By the 1930s, Kent was recognized as one of America's preeminent painters and illustrators, known for his spare, often bleak landscapes and for his highly stylized, formal figures. Widely known for his wood engraving and lithography, Kent illustrated classic books such as Moby Dick, The Canterbury Tales, and Shakespeare's plays, and became an outstanding bookplate designer. He was also a successful author, publishing and illustrating N by E and Wilderness: A Journal of Quiet Adventure in Alaska. In the 1940s, Kent's popularity declined with the rise of modern art. Although he had vigorously supported America's entry into World War II, his reputation suffered from his leftist political activism in the late 1940s and 1950s, which ultimately led to his being brought before the House Committee on Un-American Activities.

An exhibit, "Commercialism and Idealism: Rockwell Kent - Bringing Art to Advertising," at the Plattsburgh State Art Museum, State University of New York, (www.plattsburgh.edu/ museum) revisits the neglected commercial aspect of Kent's work. The museum assembled 150 of Kent's commercial works in the exhibition, which also celebrates the 25th anniversary of the museum's Rockwell Kent Collection. This exhibit, on display through December 2000, features images Kent published in newspapers and magazines, such as the ad for a Westinghouse refrigerator seen here. The museum will hold a Rockwell Kent symposium in September 2000.

Plattsburgh's exhibit is one of three retrospectives in the northeast remembering Kent.
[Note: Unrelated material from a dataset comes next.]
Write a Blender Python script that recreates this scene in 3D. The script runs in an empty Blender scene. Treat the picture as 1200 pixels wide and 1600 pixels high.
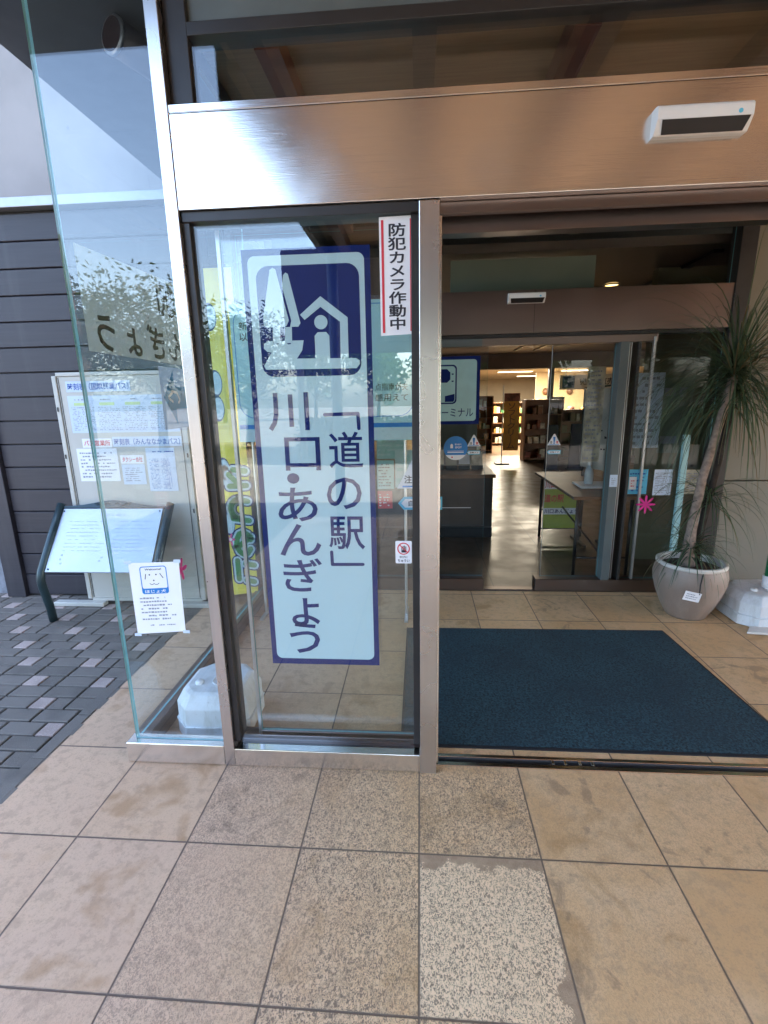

In May 1999, the Adirondack Museum in Blue Mountain Lake, N.Y., (www.ADKmuseum.org) opened "The View from Asgaard: Rockwell Kent's Adirondack Legacy," an exhibition of Kent's nature paintings along with some of his commercial art and artifacts from Asgaard, his upstate New York farm; the exhibit will be on display until October 2000. In addition, The Norman Rockwell Museum in Stockbridge, Mass. (www.nrm.org) currently has on display "Distant Shores," an exhibition focusing on Kent's depictions of wilderness (until October 2000).